DATA ENTRIES:
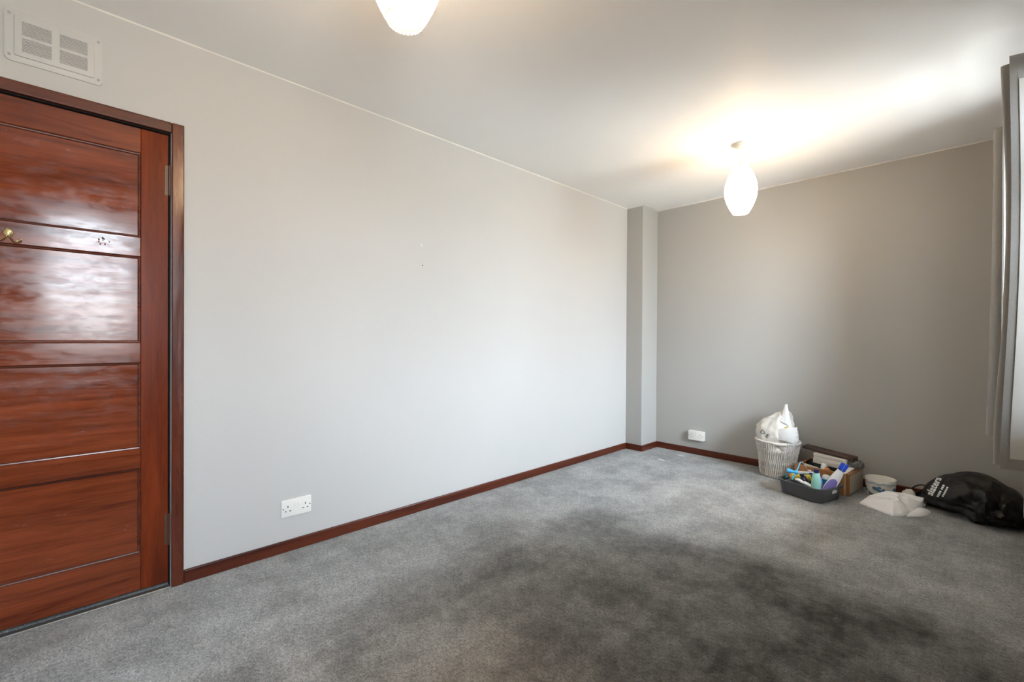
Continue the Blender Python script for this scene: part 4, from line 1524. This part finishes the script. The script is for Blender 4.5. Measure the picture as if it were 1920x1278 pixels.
def wtop(i, s):
    p = ring_p[i]
    q = cen.lerp(p, s)
    q.z = cen.z * (1 - s ** 2.2) + p.z * s ** 2.2
    q.z += (0.020 * ridged(Vector((q.x + q.y, (q.y - q.x) * 0.5, 0)), 9, 2.0) - 0.012 + 0.010 * ridged(Vector((q.x, q.y, 0.3)), 20, 5.0)) * (1 - s ** 6)
    q.z = max(q.z, 0.006)
    return (q.x + 0.38, q.y - 3.83, q.z)


N_ = len(ring_p)
top = [[mb.bm.verts.new(wtop(i, (j + 1) / nR)) for i in range(N_)] for j in range(nR)]
bot_r = [mb.bm.verts.new((p.x + 0.38, p.y - 3.83, 0.0)) for p in ring_p]
c = mb.bm.verts.new((cen.x + 0.38, cen.y - 3.83, cen.z + 0.006))
for i in range(N_):
    mb.bm.faces.new((c, top[0][i], top[0][(i + 1) % N_]))
    for j in range(nR - 1):
        mb.bm.faces.new((top[j][i], top[j + 1][i], top[j + 1][(i + 1) % N_], top[j][(i + 1) % N_]))
    mb.bm.faces.new((top[-1][i], bot_r[i], bot_r[(i + 1) % N_], top[-1][(i + 1) % N_]))
mb.bm.faces.new(bot_r[::-1])
mb.build('bag_panel', M['rag'], wb, smooth=True, angle=0.9)
# the lower flap that sticks out to the right
FX = [(-0.300, 3.700), (-0.223, 3.795), (-0.196, 3.900), (-0.214, 3.935), (-0.262, 3.915), (-0.290, 3.800)]
rp_ = catmull([(x, y, 0) for x, y in FX] + [(FX[0][0], FX[0][1], 0)], 6)[:-1]
cen2 = Vector((-0.250, 3.850, 0))
mb = MB()
vt_ = [[mb.bm.verts.new((cen2.lerp(p, s).x + 0.38, cen2.lerp(p, s).y - 3.83, 0.004 + 0.022 * (1 - s ** 3) + 0.006 * ridged(Vector((p.x * s, p.y * s, 1)), 18, 3) * (1 - s))) for p in rp_] for s in (0.25, 0.5, 0.75, 0.92, 1.0)]
vb_ = [mb.bm.verts.new((p.x + 0.38, p.y - 3.83, 0.0)) for p in rp_]
mb.bm.faces.new(vt_[0])
for a, b_ in zip(vt_ + [], vt_[1:] + [vb_]):
    for k in range(len(rp_)):
        mb.bm.faces.new((a[k], a[(k + 1) % len(rp_)], b_[(k + 1) % len(rp_)], b_[k]))
mb.build('bag_flap', M['rag'], wb, smooth=True, angle=0.9)

# ------------------------------------------------------------------ black suit bag
gb = empty('black_bag', (0.0, 3.98, 0))
tag(gb, 'large folded black nylon garment bag with white lettering, in the corner by the radiator', 'garment bag')
AX = [(-0.318, 4.150, 0.020, 0.030), (-0.275, 4.125, 0.055, 0.085), (-0.215, 4.085, 0.150, 0.220), (-0.130, 4.040, 0.225, 0.330),
      (-0.045, 4.010, 0.262, 0.400), (0.045, 3.995, 0.258, 0.420), (0.115, 3.995, 0.232, 0.390), (0.175, 4.000, 0.196, 0.320), (0.212, 4.005, 0.130, 0.210), (0.224, 4.010, 0.050, 0.080)]
axc = catmull([(a[0], a[1], 0) for a in AX], 8)
axh = catmull([(a[2], a[3], 0) for a in AX], 8)
mb = MB()
NU = 72
rows = []
for i, (p, hw_) in enumerate(zip(axc, axh)):
    H_, W_ = hw_.x, hw_.y
    q0, q1 = axc[max(0, i - 1)], axc[min(len(axc) - 1, i + 1)]
    tg = (q1 - q0).normalized()
    sd = Vector((-tg.y, tg.x, 0))
    sd = (sd + Vector((0.0, 1.6, 0))).normalized()
    row = []
    for k in range(NU):
        a = 2 * PI * k / NU
        ca_, sa_ = math.cos(a), math.sin(a)
        # back (+side) is upright, front slopes: superellipse with flat bottom
        ex = 0.75
        s = math.copysign(abs(ca_) ** ex, ca_) * W_ / 2
        zz = H_ * (0.5 + 0.5 * math.copysign(abs(sa_) ** ex, sa_))
        if s < 0:
            zz *= 1 - 0.30 * (abs(s) / (W_ / 2 + 1e-6)) ** 2
        q = p + sd * s
        q.z = zz
        fold = crumple(q, 0.026, 4.5, 4.0) + crumple(q, 0.008, 13.0, 2.0)
        soft = max(0.0, 1 - ((q.x - 0.02) / 0.17) ** 2 - ((q.y - 3.84) / 0.14) ** 2)
        fold += soft * (crumple(q, 0.062, 8.5, 9.0))
        # deeper hollow folds at the front right
        dd = ((q.x - 0.03) / 0.13) ** 2 + ((q.y - 3.84) / 0.10) ** 2 + ((q.z - 0.09) / 0.085) ** 2
        pull = math.exp(-dd)
        out_ = Vector((sd.x * ca_, sd.y * ca_, sa_))
        fold = fold * (1 + 0.6 * pull) - 0.030 * pull
        if s < 0:
            rx_, rz_ = q.x - 0.045, q.z - 0.085
            rad = math.hypot(rx_, rz_)
            th_ = math.atan2(rz_, rx_)
            star = (abs(math.sin(2.5 * th_ + 0.5)) ** 0.7 - 0.55) + 0.5 * (abs(math.sin(5.5 * th_ + 1.1)) - 0.5)
            fold += 0.046 * min(1.0, max(0.0, (q.z - 0.02) / 0.05)) * star * min(1.0, rad / 0.07) * math.exp(-(rad / 0.125) ** 2)
            # the printed panel overhangs a tucked-in lower part on the left
            k_ = min(1.0, max(0.0, (0.125 - q.z) / 0.03)) * min(1.0, max(0.0, (0.00 - q.x) / 0.05))
            fold -= 0.030 * k_
        fold *= min(1, H_ / 0.16)
        q = q + out_ * fold
        q.z = max(q.z, 0.0)
        q.y = min(q.y, YF - SKT - 0.004)
        row.append(mb.bm.verts.new((q.x, q.y - 3.98, q.z)))
    rows.append(row)
for a, b_ in zip(rows, rows[1:]):
    for k in range(NU):
        mb.bm.faces.new((a[k], a[(k + 1) % NU], b_[(k + 1) % NU], b_[k]))
mb.bm.faces.new(rows[0][::-1])
mb.bm.faces.new(rows[-1])
gbody = mb.build('bag_body', M['bag_black'], gb, smooth=True, angle=0.9)
MB().tube(catmull([(-0.225, 0.120, 0.120), (-0.262, 0.130, 0.118), (-0.295, 0.135, 0.095), (-0.318, 0.140, 0.055), (-0.300, 0.145, 0.030), (-0.262, 0.140, 0.075), (-0.235, 0.125, 0.100)], 5), 0.0045, 8).build('strap', M['bag_black'], gb, smooth=True)

# print: tilted up the left shoulder
vd = Vector((-0.18, 4.0, -0.97)).normalized()
gr = Vector((0, 1, 0)).cross(Vector((0, 0, 1)))
vr = vd.cross(Vector((0, 0, 1))).normalized()
vu = vr.cross(vd).normalized()
ta = math.radians(70)
ux = vr * math.cos(ta) + vu * math.sin(ta)
uy = -vr * math.sin(ta) + vu * math.cos(ta)
o = stamp(text_mesh('slaters', 0.049, 0.0012), 'lettering', M['white_print'], gbody, (-0.190, 0.03, 0.150), ux, uy, 0.003)
o['label'] = 'white lower-case lettering on the black bag'


def dashes(ws, h):
    bm = bmesh.new()
    x = 0
    for wv in ws:
        if wv > 0:
            vs = [bm.verts.new((x + a * wv, b_ * h, 0)) for a, b_ in ((0, 0), (1, 0), (1, 1), (0, 1))]
            bm.faces.new(vs)
            x += wv
        else:
            x -= wv
    me = bpy.data.meshes.new('dashes')
    bm.to_mesh(me)
    bm.free()
    return me


stamp(dashes([0.009, -0.003, 0.008, -0.003, 0.009, -0.003, 0.008, -0.010, 0.008, -0.003, 0.009, -0.003, 0.010], 0.010), 'small_print', M['white_print'], gbody, Vector((-0.190, 0.03, 0.150)) - uy * 0.042 - ux * 0.055, ux, uy, 0.003)
stamp(dashes([0.008, -0.003, 0.008, -0.003, 0.008, -0.003, 0.009, -0.003, 0.009, -0.004, 0.010], 0.008), 'small_print', M['white_print'], gbody, Vector((-0.190, 0.03, 0.150)) - uy * 0.060 - ux * 0.040, ux, uy, 0.003)

# crumpled tissue beside the strap
lump('tissue', M['paper'], 'crumpled white tissue between the cloth bag and the black bag', 'tissue', (-0.318, 4.075, 0.040), (0.030, 0.022, 0.036), 2.4, 0.9)
mb = MB()
mb.grid(lambda u, v: (-0.035 + 0.07 * u, -0.02 + 0.04 * v, 0.004 + 0.028 * v + 0.006 * math.sin(u * 7)), 10, 5)
mb.grid(lambda u, v: (-0.035 + 0.07 * u, -0.02 + 0.04 * v, 0.002 + 0.026 * v + 0.006 * math.sin(u * 7)), 10, 5)
placed(mb, 'swing_tag', M['paper_grey'], 'pale paper tag hanging off the neck of the black bag', 'tag', (-0.262, 4.035, 0.0), (0, 0, -0.3), True)

# two scraps of paper trodden on the carpet
for (x, y, lab_) in ((-1.985, 3.80, 'small white paper scrap on the carpet, nearer the pier'), (-1.93, 4.075, 'small white paper scrap on the carpet, under the far wall socket')):
    mb = MB()
    mb.grid(lambda u, v: ((u - 0.5) * 0.055 + 0.01 * math.sin(v * 5), (v - 0.5) * 0.030 + 0.006 * math.sin(u * 6), 0.003 + 0.003 * noise.noise(Vector((u * 3, v * 3, x)))), 8, 6)
    placed(mb, 'paper_scrap', M['paper'], lab_, 'paper scrap', (x, y, 0.001), (0, 0, 0.3), True)
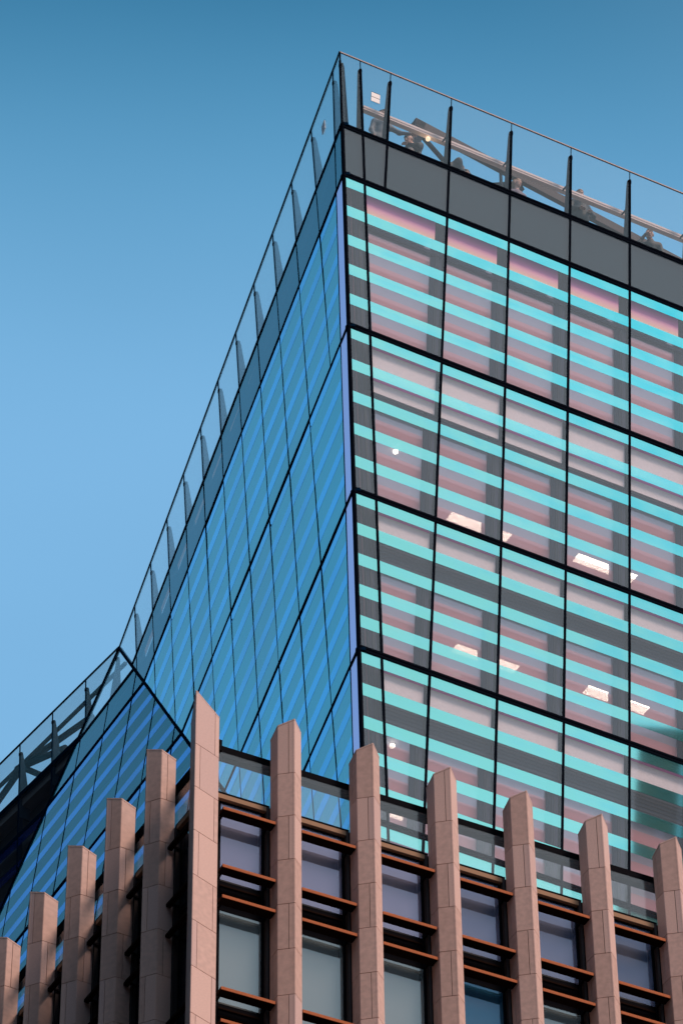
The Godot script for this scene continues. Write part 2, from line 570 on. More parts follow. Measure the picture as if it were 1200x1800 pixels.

WHAT THE TASK REQUIRES:
Repeat exactly the lines from the start of the entries down to the line with "return (q.x + 0.38, q.y - 3.83, q.z)", keeping both ends but none of the pictures.

FULL ANSWER:
Continue the Blender Python script for this scene: part 4, from line 1524. This part finishes the script. The script is for Blender 4.5. Measure the picture as if it were 1920x1278 pixels.
def wtop(i, s):
    p = ring_p[i]
    q = cen.lerp(p, s)
    q.z = cen.z * (1 - s ** 2.2) + p.z * s ** 2.2
    q.z += (0.020 * ridged(Vector((q.x + q.y, (q.y - q.x) * 0.5, 0)), 9, 2.0) - 0.012 + 0.010 * ridged(Vector((q.x, q.y, 0.3)), 20, 5.0)) * (1 - s ** 6)
    q.z = max(q.z, 0.006)
    return (q.x + 0.38, q.y - 3.83, q.z)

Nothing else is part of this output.